There is no timeline set out and the pace of the proceedings will be determined very much by the approach taken by the IRFU and their insurers.

“Once the proceedings issue then they just have to take their course,” added McClafferty. “The timeline will be decided very much by the IRFU, the way in which they approach the cases. We can go the long route or go the other route. It is up to the IRFU.”

Emails were originally sent to the Irish players in the summer of 2020 outlining how a new law firm, Ryland Legal Limited, put together by solicitor and director Richard Boardman, were setting up in London and in the process of putting together a large legal action to seek damages from various governing bodies.

It is not the first time the IRFU have had to face an issue of this nature. The parents of Benjamin Robinson, the 14-year-old Carrickfergus Grammar School rugby player who died as a result of head injuries sustained in a rugby match in January 2011, issued legal proceedings in a Belfast High Court against several rugby institutions and two individuals.

The IRFU, Ulster Rugby, World Rugby, Carrickfergus Grammar School, the coach of the school team, Neal Kennedy, and the referee, David Brown, who officiated at the match were all named. The case was settled out of court with the family receiving an undisclosed sum.

In 2014 Lucas Neville, an Irish schoolboy, who suffered a serious head injury during a schools rugby match secured €2.75 million damages, plus costs, under a settlement approved by the High Court.

In the Rylands case, the claimants, who include former Wales captain Ryan Jones, England’s 2003 World Cup-winning hooker Steve Thompson, Wales flanker Ryan Jones and former All Blacks prop Carl Hayman, argue that the sport’s governing bodies were negligent in that they failed to take reasonable action to protect players from permanent injury caused by repetitive concussive and sub-concussive blows.

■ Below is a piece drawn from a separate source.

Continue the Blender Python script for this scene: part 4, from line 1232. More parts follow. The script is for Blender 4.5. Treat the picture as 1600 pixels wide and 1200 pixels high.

“I feel like my world is falling apart,” Jones said. “I am really scared because I’ve got three children and three stepchildren and I want to be a fantastic dad. I lived 15 years of my life like a superhero and I’m not. I don’t know what the future holds.

“I am a product of an environment that is all about process and human performance. I’m not able to perform like I could, and I just want to lead a happy, healthy, normal life. I feel that’s been taken away and there’s nothing I can do. I can’t train harder, I can’t play the referee, I don’t know what the rules of the game are any more.”

A pre-action letter of claim was issued to the same governing bodies on behalf of a group of nine players in December 2020. The parties have been unable to agree on a settlement since then, so the matter now appears likely to end up in court. The issuing of proceedings will mean the court takes over the management of the cases, putting the matter on a formal pathway to trial.